Self-assembly of "Mickey Mouse" shaped colloids into tube-like structures: experiments and simulations

TL;DR

This study investigates how uniquely shaped 'Mickey Mouse' colloids self-assemble into tube-like structures through experiments and simulations, revealing the influence of particle geometry and attraction strength on the resulting structures.

Contribution

It introduces a novel 'Mickey Mouse' shaped colloid design and demonstrates their ability to form one-dimensional tubes, expanding understanding of anisotropic particle self-assembly.

Findings

Tube-like structures form at strong attractions.

Internal structures can be straight or twisted.

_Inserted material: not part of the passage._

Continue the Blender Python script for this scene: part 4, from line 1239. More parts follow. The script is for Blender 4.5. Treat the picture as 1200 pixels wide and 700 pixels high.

Growth is limited to one dimension by steric constraints.

Abstract

The self-assembly of anisotropic patchy particles with triangular shape was studied by experiments and computer simulations. The colloidal particles were synthesized in a two-step seeded emulsion polymerization process, and consist of a central smooth lobe connected to two rough lobes at an angle of $\sim$90$^{\circ}$, resembling the shape of a "Mickey Mouse" head. Due to the difference in overlap volume, adding an appropriate depletant induces an attractive interaction between the smooth lobes of the colloids only, while the two rough lobes act as steric constraints. The essentially planar geometry of the "Mickey Mouse" particles is a first geometric deviation of dumbbell shaped patchy particles. This new geometry is expected to form one-dimensional tube-like structures rather than spherical, essentially zero-dimensional micelles. At sufficiently strong attractions, we indeed find tube-like structures with the sticky lobes at the core and the non-sticky lobes pointing out as steric constraints that limit the growth to one direction, providing the tubes with a well-defined diameter but variable length both in experiments and simulations. In the simulations, we found that the internal structure of the tubular fragments could either be straight or twisted into so-called Bernal spirals.